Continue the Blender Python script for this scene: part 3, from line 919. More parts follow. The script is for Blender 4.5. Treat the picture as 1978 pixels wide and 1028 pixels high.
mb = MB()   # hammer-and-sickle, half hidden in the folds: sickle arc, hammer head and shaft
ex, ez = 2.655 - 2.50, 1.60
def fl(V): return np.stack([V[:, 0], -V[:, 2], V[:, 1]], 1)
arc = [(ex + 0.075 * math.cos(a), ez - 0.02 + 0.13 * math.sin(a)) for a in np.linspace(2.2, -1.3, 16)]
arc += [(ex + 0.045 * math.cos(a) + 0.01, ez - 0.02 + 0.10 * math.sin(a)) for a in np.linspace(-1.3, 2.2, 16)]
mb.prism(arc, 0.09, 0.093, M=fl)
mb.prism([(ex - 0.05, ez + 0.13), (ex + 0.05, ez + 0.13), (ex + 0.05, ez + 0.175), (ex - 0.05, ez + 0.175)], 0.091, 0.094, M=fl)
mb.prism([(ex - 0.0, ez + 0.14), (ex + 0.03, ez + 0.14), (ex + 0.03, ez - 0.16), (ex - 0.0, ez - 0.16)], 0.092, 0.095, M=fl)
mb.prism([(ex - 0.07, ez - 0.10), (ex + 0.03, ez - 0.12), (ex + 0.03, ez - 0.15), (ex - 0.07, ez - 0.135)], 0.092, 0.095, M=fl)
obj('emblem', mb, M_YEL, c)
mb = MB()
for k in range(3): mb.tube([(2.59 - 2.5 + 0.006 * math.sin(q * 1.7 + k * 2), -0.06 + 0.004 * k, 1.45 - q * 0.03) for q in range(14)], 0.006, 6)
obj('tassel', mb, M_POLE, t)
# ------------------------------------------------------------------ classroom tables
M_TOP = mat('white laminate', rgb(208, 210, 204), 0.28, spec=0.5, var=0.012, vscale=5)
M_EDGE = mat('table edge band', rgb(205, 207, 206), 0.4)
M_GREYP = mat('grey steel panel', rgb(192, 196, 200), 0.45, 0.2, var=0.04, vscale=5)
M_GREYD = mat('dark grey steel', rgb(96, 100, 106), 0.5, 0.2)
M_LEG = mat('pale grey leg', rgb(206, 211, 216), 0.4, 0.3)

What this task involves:
Using the data above, reproduce every line exactly.

Result for this task:
Continue the Blender Python script for this scene: part 3, from line 919. More parts follow. The script is for Blender 4.5. Treat the picture as 1978 pixels wide and 1028 pixels high.
mb = MB()   # hammer-and-sickle, half hidden in the folds: sickle arc, hammer head and shaft
ex, ez = 2.655 - 2.50, 1.60
def fl(V): return np.stack([V[:, 0], -V[:, 2], V[:, 1]], 1)
arc = [(ex + 0.075 * math.cos(a), ez - 0.02 + 0.13 * math.sin(a)) for a in np.linspace(2.2, -1.3, 16)]
arc += [(ex + 0.045 * math.cos(a) + 0.01, ez - 0.02 + 0.10 * math.sin(a)) for a in np.linspace(-1.3, 2.2, 16)]
mb.prism(arc, 0.09, 0.093, M=fl)
mb.prism([(ex - 0.05, ez + 0.13), (ex + 0.05, ez + 0.13), (ex + 0.05, ez + 0.175), (ex - 0.05, ez + 0.175)], 0.091, 0.094, M=fl)
mb.prism([(ex - 0.0, ez + 0.14), (ex + 0.03, ez + 0.14), (ex + 0.03, ez - 0.16), (ex - 0.0, ez - 0.16)], 0.092, 0.095, M=fl)
mb.prism([(ex - 0.07, ez - 0.10), (ex + 0.03, ez - 0.12), (ex + 0.03, ez - 0.15), (ex - 0.07, ez - 0.135)], 0.092, 0.095, M=fl)
obj('emblem', mb, M_YEL, c)
mb = MB()
for k in range(3): mb.tube([(2.59 - 2.5 + 0.006 * math.sin(q * 1.7 + k * 2), -0.06 + 0.004 * k, 1.45 - q * 0.03) for q in range(14)], 0.006, 6)
obj('tassel', mb, M_POLE, t)
# ------------------------------------------------------------------ classroom tables
M_TOP = mat('white laminate', rgb(208, 210, 204), 0.28, spec=0.5, var=0.012, vscale=5)
M_EDGE = mat('table edge band', rgb(205, 207, 206), 0.4)
M_GREYP = mat('grey steel panel', rgb(192, 196, 200), 0.45, 0.2, var=0.04, vscale=5)
M_GREYD = mat('dark grey steel', rgb(96, 100, 106), 0.5, 0.2)
M_LEG = mat('pale grey leg', rgb(206, 211, 216), 0.4, 0.3)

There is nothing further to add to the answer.